Switzerland Higher Education: Internationality and the Bologna Process

Switzerland, located in the heart of Europe, has an advantage in forming networks with other European higher education institutions.  Swiss institutions form bilateral agreements to facilitate cooperation with partners who are in the EU.   University cooperation in border regions is particularly strong, considering thousands of people commute to their workplace each day.  Switzerland is an active member of  international organizations, including the European University Association (EUA), the Academic Cooperation Association (ACA), the Network of the Universities of Applied Sciences (UAS NET), the European Association for International Education (EAIE), and the Association of International Educators (NAFSA).  Switzerland also participates as an associated country in the EU Lifelong Learning and Youth in Action programs.[1]

The Bologna Declaration of 1999 has become a contentious issue in European international cooperation.  Known as the “Bologna Process,” the aim of this declaration was to facilitate mobility between higher education institutes in Europe by implementing comparable systems and degrees, including a European credit transfer system.  Swiss universities fully merged into the Bologna system in 2006.

Switzerland’s Federal student union has voiced opposition to the Bologna Process.   Dermont explained that the implementation of the Bologna Declaration has not made it easier for students to move across universities.   Opponents argue that, instead of promoting learning, Bologna is causing students’ education to become a checksheet.  Dermont used the expression “bulimie-leinen” to describe a common complaint with standardized tests used for accreditation: the process of short-term memorization of material and regurgitation of facts.

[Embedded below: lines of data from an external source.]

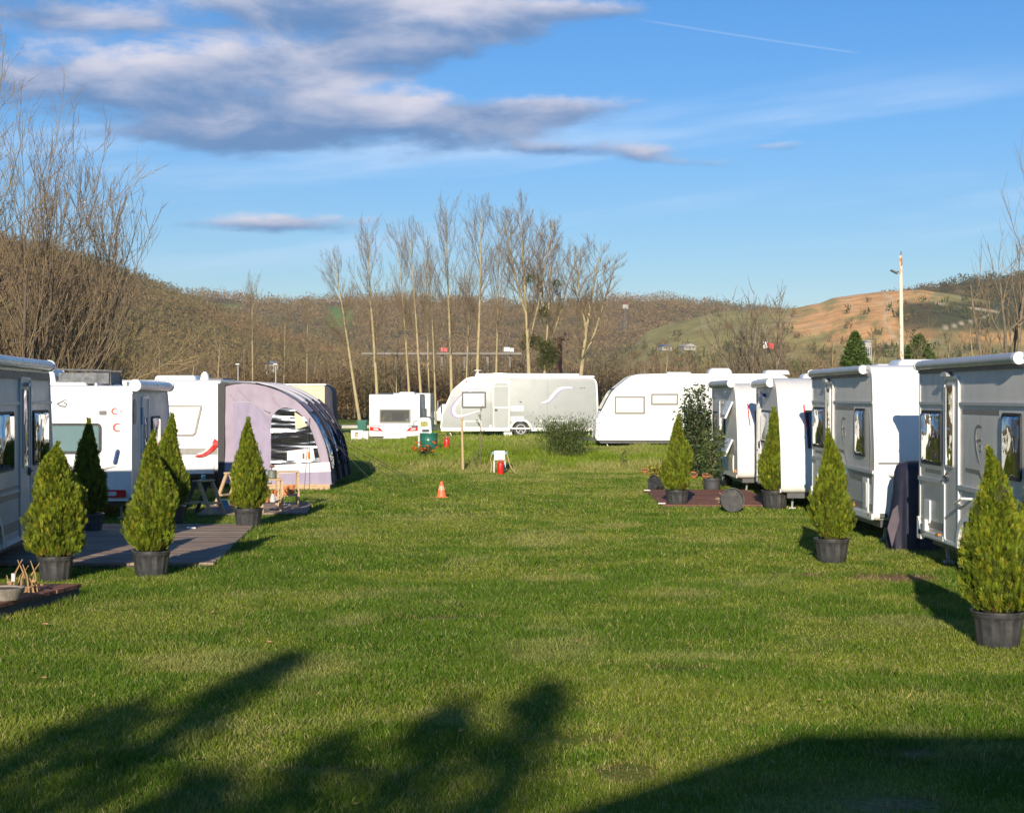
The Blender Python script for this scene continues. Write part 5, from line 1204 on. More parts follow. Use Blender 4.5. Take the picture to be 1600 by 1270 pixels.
# ------------------------------------------------------------------ small objects
def thing(name, px, Y, label, cat, group=None, rz=0, z=None):
    x = X_at(px, Y); return empty(name, (x, Y, GHR(x, Y) if z is None else z), rz, label, cat, group)
t = thing('traffic_cone', 690, 33.4, 'faded orange traffic cone standing alone on the lawn', 'cone')
MB().lathe([(.115, .02), (.10, .03), (.072, .16)], 28).lathe([(.052, .25), (.026, .33), (.022, .34), (.001, .34)], 28).build('cone_body', M['cone'], t)
MB().lathe([(.072, .16), (.052, .25)], 28).build('band', M['cone_band'], t); MB().box(-.13, .13, -.13, .13, 0, .02).build('base', M['cone'], t, 0, .006)
def gas(px, Y, lb, h=.44, z=None):
    g = thing('gas_cylinder', px, Y, lb, 'gas cylinder', None, 0, z); r = .090
    MB().lathe([(r * .85, 0), (r * .9, .02), (r, .05), (r, h * .72), (r * .92, h * .80), (r * .6, h * .87), (r * .25, h * .9)], 24).build('cylinder', M['red_paint'], g)
    MB().tube([(r * .55 * math.cos(R(a)), r * .55 * math.sin(R(a)), h * .97) for a in range(0, 300, 20)], .010, 6).tube([(r * .55, 0, h * .85), (r * .55, 0, h * .97)], .01, 6).build('collar', M['red_paint'], g)
    MB().lathe([(.02, h * .88), (.02, h * .98), (.03, h * .98), (.03, h)], 10).build('valve', M['silver'], g)
gas(698, 50.3, 'red gas cylinder on the worn strip of the bank, right of the green drum', .46); gas(782, 43.4, 'red gas cylinder under the white power box', .40)
t = thing('power_box', 780.5, 43.9, 'white electric hook-up box on short legs with hoses, at the foot of the bank', 'electric box')
bx = MB().box(-.15, .15, -.1, .1, .36, .62).build('cabinet', M['white'], t, 0, .012); MB().box(-.13, .13, -.108, -.101, .38, .60).build('door', M['white_old'], bx, 0, .003)
for q in (-1, 1):
    MB().box(q * .15 - .02, q * .15 + .02, -.02, .02, 0, .36).build('leg', M['clear_lamp'], t, 0)
    MB().box(q * .15, q * .21, -.05, .03, .53, .59).build('socket', M['blue_plastic'], t, 0)
MB().tube([tuple(p) for p in spline([(.20, -.04, .55), (.24, -.06, .40), (.30, -.1, .2), (.42, -.2, .03), (.5, -.3, .02)], 5)], .012, 6).build('hose', M['wood_pale'], t)
MB().tube([tuple(p) for p in spline([(-.20, -.04, .55), (-.24, -.06, .4), (-.22, -.08, .2), (-.24, -.1, .03)], 5)], .012, 6).build('hose', M['wood_pale'], t)
t = thing('wooden_stake', 723.5, 44.3, 'tall thin pale wooden stake at the foot of the bank', 'stake')
MB().tube([(0, 0, 0), (-.02, 0, .9), (-.03, 0, 1.5)], [.035, .032, .030], 10).build('pole', M['wood_pale'], t); MB().tube([(-.03, 0, 1.49), (-.035, 0, 1.78)], [.02, .015], 8).build('top_piece', M['white_old'], t)
t = thing('green_drum', 670, 50.2, 'dark green plastic drum on the bank beside the marigolds', 'drum')
MB().lathe([(.25, .06), (.27, .08), (.27, .3), (.278, .32), (.27, .34), (.275, .5), (.285, .52), (.285, .56), (.26, .56), (.25, .5), (.001, .48)], 30).build('tub', M['green_plastic'], t)
for a in (30, 150, 270): MB().beam((.22 * math.cos(R(a)), .22 * math.sin(R(a)), 0), (.22 * math.cos(R(a)), .22 * math.sin(R(a)), .1), .04, .04).build('foot', M['dark_grey'], t)
# white plastic chair with a printed bag
t = thing('garden_chair', 668, 52.6, 'white plastic chair with a faded printed bag on its back, behind the green drum', 'chair', rz=R(30))
MB().box(-.24, .24, -.22, .22, .42, .45).build('seat', M['white'], t, 0, .01)
bk = MB().prism(fillet([(-.26, .45, .02), (.26, .45, .02), (.22, 1.02, .14), (-.22, 1.02, .14)], 5), .20, .23).build('backrest', M['white'], t)
M['print_gold'] = mat('faded_gold_print', (.45, .40, .12), .7, var=.5, scale=18)
MB().prism(rrect(-.15, .10, .72, .88, .03), .194, .199).build('print_patch', M['print_gold'], bk); MB().prism(rrect(-.1, .16, .54, .62, .02), .194, .199).build('print_patch', M['dark_grey'], bk)
for x, y in ((-.22, -.2), (.22, -.2), (-.22, .2), (.22, .2)): MB().box(x - .02, x + .02, y - .02, y + .02, 0, .42).build('leg', M['white'], t, 0)
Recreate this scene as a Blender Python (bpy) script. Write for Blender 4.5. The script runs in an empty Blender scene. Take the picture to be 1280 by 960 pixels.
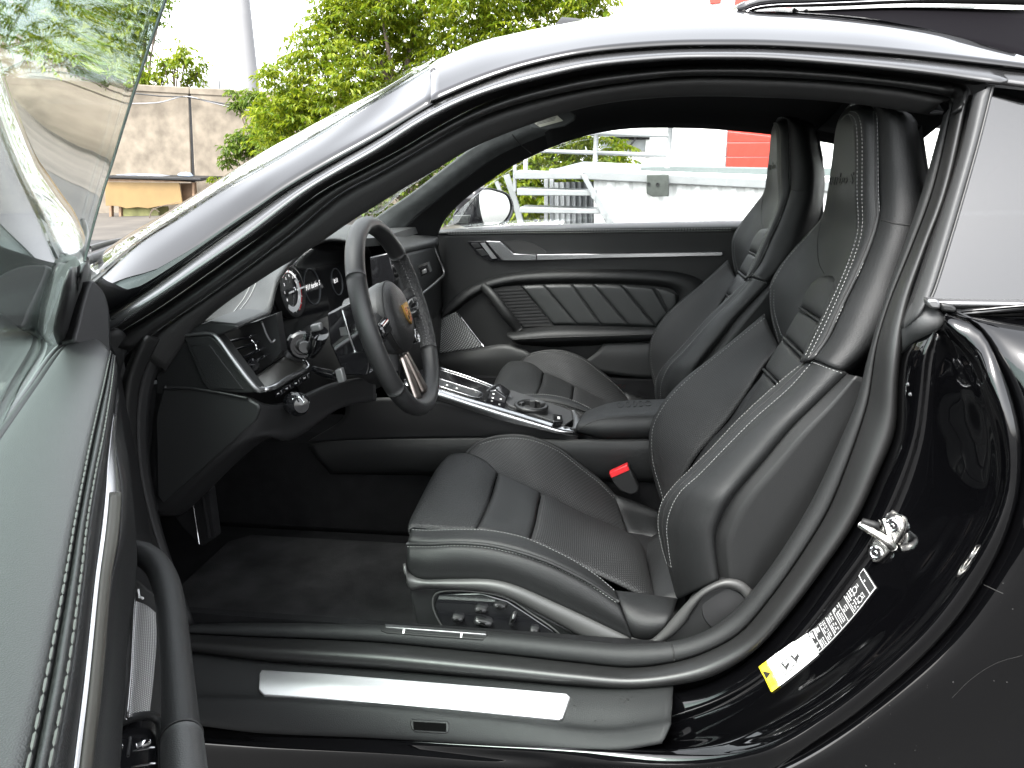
import bpy, bmesh, math, random
from mathutils import Vector, Matrix, noise
from mathutils.bvhtree import BVHTree
from math import radians, sin, cos, tan, pi, sqrt, atan2
random.seed(7)
SC = bpy.context.scene
COL = SC.collection
# ------------------------------------------------------------------ camera
CAM = Vector((0, -1.72, 1.10)); YAW, PITCH, ROLL, FPX = 10.5, 16.5, 2.0, 1000.0
_y, _p, _r = radians(YAW), radians(PITCH), radians(ROLL)
CF = Vector((-sin(_y)*cos(_p), cos(_y)*cos(_p), -sin(_p)))
_R = Vector((cos(_y), sin(_y), 0)); _U = _R.cross(CF)
CR = cos(_r)*_R - sin(_r)*_U; CU = cos(_r)*_U + sin(_r)*_R
cam = bpy.data.cameras.new('camera'); camo = bpy.data.objects.new('camera', cam); COL.objects.link(camo)
m = Matrix((CR, CU, -CF)).transposed().to_4x4(); m.translation = CAM
camo.matrix_world = m
cam.sensor_width = 36; cam.lens = FPX/1280*36; cam.clip_start = .02; cam.clip_end = 600
SC.camera = camo
# ------------------------------------------------------------------ light: bright overcast day
W = bpy.data.worlds.new('World'); SC.world = W; W.use_nodes = True
nt = W.node_tree; bg = nt.nodes['Background']
SUN_EL, SUN_ROT = radians(58), radians(205)
sky = nt.nodes.new('ShaderNodeTexSky'); sky.sky_type = 'NISHITA'; sky.sun_disc = False
sky.sun_elevation = SUN_EL; sky.sun_rotation = SUN_ROT; sky.dust_density = 3.0; sky.air_density = 1.0
hs = nt.nodes.new('ShaderNodeHueSaturation'); hs.inputs['Saturation'].default_value = .16
nt.links.new(sky.outputs[0], hs.inputs['Color']); nt.links.new(hs.outputs[0], bg.inputs['Color'])
bg.inputs['Strength'].default_value = .15
sl = bpy.data.lights.new('sun', 'SUN'); sl.energy = 1.0; sl.angle = radians(25); sl.color = (1, .97, .92)
so = bpy.data.objects.new('sun', sl); COL.objects.link(so)
sd = Vector((sin(SUN_ROT)*cos(SUN_EL), cos(SUN_ROT)*cos(SUN_EL), sin(SUN_EL)))
so.rotation_euler = sd.to_track_quat('Z', 'Y').to_euler()
SC.view_settings.view_transform = 'Standard'; SC.view_settings.look = 'None'
SC.view_settings.exposure = 2.9; SC.view_settings.gamma = 1
# ------------------------------------------------------------------ pixel -> place helpers
def ray(px, py): return CF + CR*((px-640)/FPX) - CU*((py-480)/FPX)
def P(px, py, Y):
    d = ray(px, py); return CAM + d*((Y-CAM.y)/d.y)
def PZ(px, py, Z):
    d = ray(px, py); return CAM + d*((Z-CAM.z)/d.z)
def PX(px, py, X):
    d = ray(px, py); return CAM + d*((X-CAM.x)/d.x)
def PP(px, py, o, n):
    d = ray(px, py); return CAM + d*((o-CAM).dot(n)/d.dot(n))
def V(p):
    if isinstance(p, Vector): return p.copy()
    return P(*p)
def lerp(a, b, t): return a + (b-a)*t
def interp(x, xs, ys):
    if x <= xs[0]: return ys[0]
    for i in range(len(xs)-1):
        if x <= xs[i+1]: return ys[i] + (ys[i+1]-ys[i])*(x-xs[i])/(xs[i+1]-xs[i])
    return ys[-1]
def cr(pts, n, closed=False):
    """resample a polyline by Catmull-Rom to n points, even in length"""
    pts = [V(p) for p in pts]
    k = len(pts)
    if k == 1: return [pts[0].copy() for _ in range(n)]
    if k == 2 and not closed: return [pts[0].lerp(pts[1], i/(n-1)) for i in range(n)]
    dense = []
    segs = k if closed else k-1
    for i in range(segs):
        p1 = pts[i]; p2 = pts[(i+1) % k]
        p0 = pts[i-1] if (i > 0 or closed) else p1*2-p2
        p3 = pts[(i+2) % k] if (closed or i+2 < k) else p2*2-p1
        # centripetal parametrisation keeps uneven control points from looping
        d1 = max((p1-p0).length, 1e-6)**.5; d2 = max((p2-p1).length, 1e-6)**.5; d3 = max((p3-p2).length, 1e-6)**.5
        m1 = (p1-p0)/d1 - (p2-p0)/(d1+d2) + (p2-p1)/d2
        m2 = (p2-p1)/d2 - (p3-p1)/(d2+d3) + (p3-p2)/d3
        m1 *= d2; m2 *= d2
        for j in range(12):
            t = j/12; t2 = t*t; t3 = t2*t
            dense.append(p1*(2*t3-3*t2+1) + m1*(t3-2*t2+t) + p2*(-2*t3+3*t2) + m2*(t3-t2))
    dense.append(pts[0].copy() if closed else pts[-1].copy())
    L = [0]
    for i in range(1, len(dense)): L.append(L[-1] + (dense[i]-dense[i-1]).length)
    out = []; j = 0; cnt = n if closed else n-1
    for i in range(n):
        s = L[-1]*i/cnt
        while j < len(L)-2 and L[j+1] < s: j += 1
        out.append(dense[j].lerp(dense[j+1], (s-L[j])/max(L[j+1]-L[j], 1e-9)))
    return out
def mirror(pts): return [Vector((p.x, -p.y, p.z)) for p in pts]
# ------------------------------------------------------------------ object helpers
def tag(o, label=None, cat=None, group=None, kind=None):
    if label: o['label'] = label
    if cat: o['category'] = cat
    if group: o['group'] = group
    if kind: o['kind'] = kind
    return o
def empty(name, loc=(0, 0, 0)):
    o = bpy.data.objects.new(name, None); COL.objects.link(o); o.location = loc; o.empty_display_size = .1
    return o
def obj(name, verts, faces, mat, parent=None, smooth=True, solid=0, off=-1, uv=None):
    me = bpy.data.meshes.new(name); me.from_pydata([tuple(v) for v in verts], [], faces); me.update()
    if uv:
        l = me.uv_layers.new(name='UVMap')
        for lp in me.loops: l.data[lp.index].uv = uv[lp.vertex_index]
    for p in me.polygons: p.use_smooth = smooth
    me.materials.append(mat)
    o = bpy.data.objects.new(name, me); COL.objects.link(o)
    if parent:
        o.parent = parent
        T = parent.location.copy() if parent.parent is None else Vector((0, 0, 0))
        if T.length > 0: o.matrix_parent_inverse = Matrix.Translation(-T)
    if solid:
        md = o.modifiers.new('thickness', 'SOLIDIFY'); md.thickness = solid; md.offset = off; md.use_even_offset = False
    return o
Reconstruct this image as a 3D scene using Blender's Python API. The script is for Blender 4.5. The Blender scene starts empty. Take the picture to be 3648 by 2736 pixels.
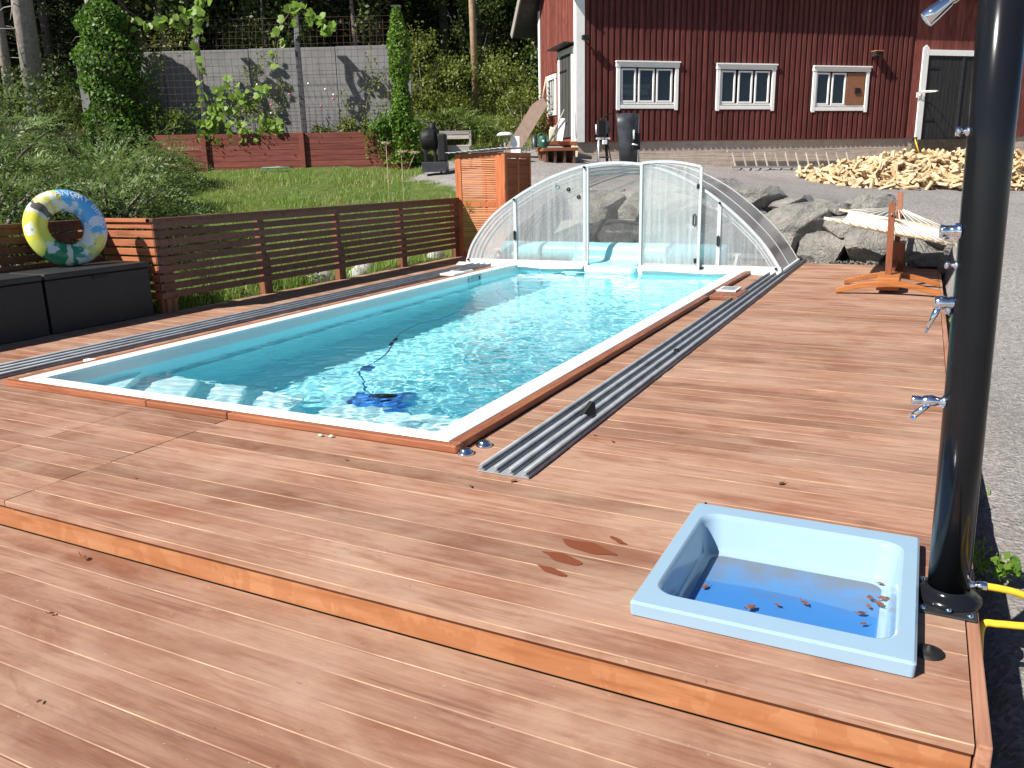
import bpy, bmesh, math, random
import numpy as np
from mathutils import Vector, Matrix, Euler, noise
SC = bpy.context.scene
COL = SC.collection
R = math.radians
rnd = random.Random(7)

# ------------------------------------------------------------------ camera, sky, sun, exposure
cam_data = bpy.data.cameras.new('camera')
cam = bpy.data.objects.new('camera', cam_data); COL.objects.link(cam)
CAM_POS = (0.0174, -0.0322, 1.4577)
YAW, PITCH, ROLL = -0.468668, 0.253697, -0.023012
def cam_matrix():
    cy, sy, cp, sp, cr, sr = math.cos(YAW), math.sin(YAW), math.cos(PITCH), math.sin(PITCH), math.cos(ROLL), math.sin(ROLL)
    fwd = Vector((sy*cp, cy*cp, -sp)); right = Vector((cy, -sy, 0)); up = right.cross(fwd)
    r2 = cr*right + sr*up; u2 = -sr*right + cr*up
    m = Matrix((r2, u2, -fwd)).transposed().to_4x4(); m.translation = CAM_POS
    return m
cam.matrix_world = cam_matrix()
cam_data.sensor_width = 36.0; cam_data.lens = 2875.56/3648*36
cam_data.clip_start = 0.05; cam_data.clip_end = 500
SC.camera = cam
SUN_DIR = Vector((0.55, 0.92, -1.0)).normalized()          # the way the light travels
SUN_EL = math.asin(-SUN_DIR.z); SUN_AZ = math.atan2(-SUN_DIR.x, -SUN_DIR.y)
world = bpy.data.worlds.new('World'); SC.world = world; world.use_nodes = True
wn = world.node_tree.nodes
sky = wn.new('ShaderNodeTexSky'); sky.sky_type = 'NISHITA'; sky.sun_disc = False
sky.sun_elevation = SUN_EL; sky.sun_rotation = SUN_AZ; sky.air_density = 0.6; sky.dust_density = 0.2; sky.ozone_density = 1.5
world.node_tree.links.new(sky.outputs[0], wn['Background'].inputs[0]); wn['Background'].inputs[1].default_value = 0.065
sun_l = bpy.data.lights.new('sun', 'SUN'); sun_l.energy = 5.0; sun_l.angle = R(0.53); sun_l.color = (1.0, 0.955, 0.89)
sun = bpy.data.objects.new('sun', sun_l); COL.objects.link(sun); sun.location = (-12, -18, 25)
sun.rotation_euler = SUN_DIR.to_track_quat('-Z', 'Y').to_euler()
sun_l.cycles.is_caustics_light = True
vs = SC.view_settings; vs.view_transform = 'Standard'; vs.look = 'None'; vs.gamma = 1.0; vs.use_curve_mapping = False; vs.exposure = 0.78
SC.cycles.use_denoising = True; SC.cycles.max_bounces = 18; SC.cycles.transparent_max_bounces = 24; SC.cycles.transmission_bounces = 12
SC.cycles.sample_clamp_indirect = 12.0; SC.cycles.caustics_refractive = True; SC.cycles.caustics_reflective = True; SC.cycles.blur_glossy = .4; SC.cycles.diffuse_bounces = 9; SC.cycles.glossy_bounces = 8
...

Another criticism of the Bologna Process is the implementation of uniform Bachelor’s, Master’s, and Doctoral level divisions.  In Switzerland, most students are guaranteed to continue on to their Master’s studies at university; however, recently University of Basel decided they will become selective with their Master’s programs, allowing only its best students to continue on.  Dermont says this might not be fair to students, since holding only a Bachelor’s degree limits their job opportunities.

Dell’Ambrogio explained the importance of the Bologna Declaration–before the Bologna Process, Europe was a “jungle system.”   The controversy surrounding Bologna arises largely from bureaucratic misunderstanding–the purpose of Bologna was to allow universities to speak a common language in order to promote mobility.  Ministers have taken the declaration and applied it in different ways.  Some universities have used the process to prevent students from studying at a university for ten years largely on the government’s dime.

He also discussed limits to mobility in general: “You can’t hope a system where every student can move anywhere.”  Then, even if students can transfer to other locations, another questions arises: is mobility for everyone, or should only top performing students study in foreign universities?  Also, on an international level, increasing cooperation and integration causes some concern with national “brain drain,” or the best and brightest students leaving the country.

International mobility is a major challenge which will determine the future of Swiss higher education:

“Internationalization, above all the implementation of the Bologna Declaration, is the major determinant of reforms in Switzerland. […] A structural reorganization of Swiss higher education system is being prepared for the period after 2012.  Plans foresee the introduction of a framework law regulating the doctoral/research universities, universities of applied sciences, and universities of teacher education and defining uniform funding principles[…].  Responsibility at the federal level will be concentrated in a single department, and newly created joint bodies shall be entrusted with the overall steering of the higher education system.” [1]

How well will Switzerland adapt to meet these challenges?  As Lenardo said, “Switzerland is a very closed country… Change is very scary in Switzerland.”  This small country which highly values its autonomy may have trouble facing globalizing forces.  Time will tell how Switzerland handles external and internal pressures, specifically with its higher education system.